Per questo Paolo non esita a ricordarci: “Un tempo eravate tenebra, ora siete luce nel
Signore”. Poi aggiunge, usando il testo di un inno utilizzato proprio nella
celebrazione del battesimo dai primi cristiani: “Svegliati tu che dormi, risorgi dai morti e Cristo ti illuminerà”.

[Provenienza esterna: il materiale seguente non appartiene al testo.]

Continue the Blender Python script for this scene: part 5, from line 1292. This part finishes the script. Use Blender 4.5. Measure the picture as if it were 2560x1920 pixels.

In questo cammino quaresimale verso la
Pasqua, Gesù possa di nuovo aprire i nostri occhi, convertire i nostri sguardi,
risvegliarci dal nostro sonno che ci immerge, a volte senza che ce ne rendiamo
conto, nelle tenebre del male.
Il Vangelo di oggi ci chiede di guarire, di
conquistare una vista nuova, di conquistare un volto raggiante. Come è
possibile?
Il suo ‘passarci accanto’, qui nella
celebrazione dell’eucaristia, rende possibile tutto ciò. Qui il Signore con la
sua Parola e la sua presenza viva converte i nostri occhi e la nostra vita; ci
trasforma e illumina i nostri volti così da poter uscire di nuovo illuminati e
capaci di portare la sua luce a tutti. Quella luce che viene dalla sua
misericordia, dal suo perdono e che diventa gioia profonda del cuore. E’ Lui infatti
che ci fa passare dalla presunzione di vedere, di sapere tutto, di crederci bravi
e migliori degli altri, all’umiltà di chi si riconoscere segnato dall’orgoglio;
e ci conduce poi dalle tenebre del peccato allo splendore della sua luce così
che possiamo veramente essere “luce nel
Signore” e “comportarci come figli
della luce”. Che significa, ricorda ancora Paolo, capaci di vivere con “bontà, giustizia e verità, cercando ciò
che è gradito al Signore”.
Con Gesù i nostri occhi possano abbandonare
lo sguardo superficiale, che si ferma solo all’apparenza, per imparare lo
sguardo nuovo di Dio che sa vedere in profondità, e come Lui saper andare al
cuore di ogni persona, situazione e cosa per riconoscere la sua Presenza di
Luce che sempre accompagna i nostri passi.